▼
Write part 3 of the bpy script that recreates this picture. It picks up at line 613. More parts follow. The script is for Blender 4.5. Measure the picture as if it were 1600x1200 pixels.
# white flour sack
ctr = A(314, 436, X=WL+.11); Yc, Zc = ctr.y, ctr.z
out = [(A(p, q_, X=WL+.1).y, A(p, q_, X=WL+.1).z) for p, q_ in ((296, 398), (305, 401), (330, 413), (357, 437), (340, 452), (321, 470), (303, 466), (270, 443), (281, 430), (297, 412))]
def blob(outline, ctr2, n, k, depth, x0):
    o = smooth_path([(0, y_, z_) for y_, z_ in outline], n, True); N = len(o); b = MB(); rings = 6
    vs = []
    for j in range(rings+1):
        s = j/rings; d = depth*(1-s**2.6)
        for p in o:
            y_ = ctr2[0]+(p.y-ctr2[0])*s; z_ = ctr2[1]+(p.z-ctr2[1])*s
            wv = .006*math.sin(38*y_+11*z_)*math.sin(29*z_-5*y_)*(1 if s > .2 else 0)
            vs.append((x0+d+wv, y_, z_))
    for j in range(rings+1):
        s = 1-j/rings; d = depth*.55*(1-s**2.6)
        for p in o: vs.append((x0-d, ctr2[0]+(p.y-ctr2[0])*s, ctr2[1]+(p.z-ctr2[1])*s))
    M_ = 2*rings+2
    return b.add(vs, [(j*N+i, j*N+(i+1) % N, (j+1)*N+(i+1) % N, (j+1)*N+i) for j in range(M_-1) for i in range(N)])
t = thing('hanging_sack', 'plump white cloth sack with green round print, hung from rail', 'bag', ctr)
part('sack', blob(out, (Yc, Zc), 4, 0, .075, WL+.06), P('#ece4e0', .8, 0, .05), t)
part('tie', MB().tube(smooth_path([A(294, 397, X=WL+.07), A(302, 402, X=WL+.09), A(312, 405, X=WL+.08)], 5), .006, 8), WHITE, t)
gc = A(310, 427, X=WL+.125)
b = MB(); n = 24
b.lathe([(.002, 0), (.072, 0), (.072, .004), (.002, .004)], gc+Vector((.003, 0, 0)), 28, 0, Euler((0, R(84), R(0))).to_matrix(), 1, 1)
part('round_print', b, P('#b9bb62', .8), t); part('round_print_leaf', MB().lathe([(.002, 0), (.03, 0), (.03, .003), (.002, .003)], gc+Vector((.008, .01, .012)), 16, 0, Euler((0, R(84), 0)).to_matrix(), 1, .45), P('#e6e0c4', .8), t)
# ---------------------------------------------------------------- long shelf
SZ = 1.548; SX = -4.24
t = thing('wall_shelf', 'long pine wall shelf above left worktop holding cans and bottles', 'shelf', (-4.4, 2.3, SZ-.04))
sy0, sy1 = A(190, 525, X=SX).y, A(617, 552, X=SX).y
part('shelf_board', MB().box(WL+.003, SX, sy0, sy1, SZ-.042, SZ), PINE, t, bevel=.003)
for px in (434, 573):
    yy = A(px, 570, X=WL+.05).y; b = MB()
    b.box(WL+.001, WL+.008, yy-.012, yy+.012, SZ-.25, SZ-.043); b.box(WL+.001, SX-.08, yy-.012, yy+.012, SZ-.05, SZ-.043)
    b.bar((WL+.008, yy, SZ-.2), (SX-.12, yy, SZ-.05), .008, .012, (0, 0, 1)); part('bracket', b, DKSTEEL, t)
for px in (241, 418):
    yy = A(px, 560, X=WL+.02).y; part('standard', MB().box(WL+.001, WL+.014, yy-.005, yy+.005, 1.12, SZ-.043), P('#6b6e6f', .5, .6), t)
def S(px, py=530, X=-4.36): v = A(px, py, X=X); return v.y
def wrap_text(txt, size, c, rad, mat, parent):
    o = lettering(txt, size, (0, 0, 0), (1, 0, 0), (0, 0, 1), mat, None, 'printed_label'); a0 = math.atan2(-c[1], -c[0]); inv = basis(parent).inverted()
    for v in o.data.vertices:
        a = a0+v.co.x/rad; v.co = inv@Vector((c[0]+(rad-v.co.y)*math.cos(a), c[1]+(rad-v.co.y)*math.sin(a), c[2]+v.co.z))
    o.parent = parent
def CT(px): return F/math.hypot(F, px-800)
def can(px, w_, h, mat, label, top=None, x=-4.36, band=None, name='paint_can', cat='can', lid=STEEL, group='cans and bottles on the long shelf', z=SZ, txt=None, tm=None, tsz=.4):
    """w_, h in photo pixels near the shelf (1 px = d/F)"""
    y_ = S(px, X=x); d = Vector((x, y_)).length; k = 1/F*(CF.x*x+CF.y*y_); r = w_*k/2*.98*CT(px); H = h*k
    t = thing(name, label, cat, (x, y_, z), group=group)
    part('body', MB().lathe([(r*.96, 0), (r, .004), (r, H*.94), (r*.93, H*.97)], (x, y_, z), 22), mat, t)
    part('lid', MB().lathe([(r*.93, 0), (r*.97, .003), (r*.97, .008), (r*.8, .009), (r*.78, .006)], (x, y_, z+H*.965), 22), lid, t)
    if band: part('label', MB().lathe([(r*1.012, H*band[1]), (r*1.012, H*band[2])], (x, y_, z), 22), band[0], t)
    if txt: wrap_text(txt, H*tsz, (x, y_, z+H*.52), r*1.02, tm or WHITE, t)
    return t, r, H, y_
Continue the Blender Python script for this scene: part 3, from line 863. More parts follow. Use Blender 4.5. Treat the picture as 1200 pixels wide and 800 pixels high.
▲
Problem.
Take every line that includes the string "pixels" and copy it.

Final answer.
Write part 3 of the bpy script that recreates this picture. It picks up at line 613. More parts follow. The script is for Blender 4.5. Measure the picture as if it were 1600x1200 pixels.
    """w_, h in photo pixels near the shelf (1 px = d/F)"""
Continue the Blender Python script for this scene: part 3, from line 863. More parts follow. Use Blender 4.5. Treat the picture as 1200 pixels wide and 800 pixels high.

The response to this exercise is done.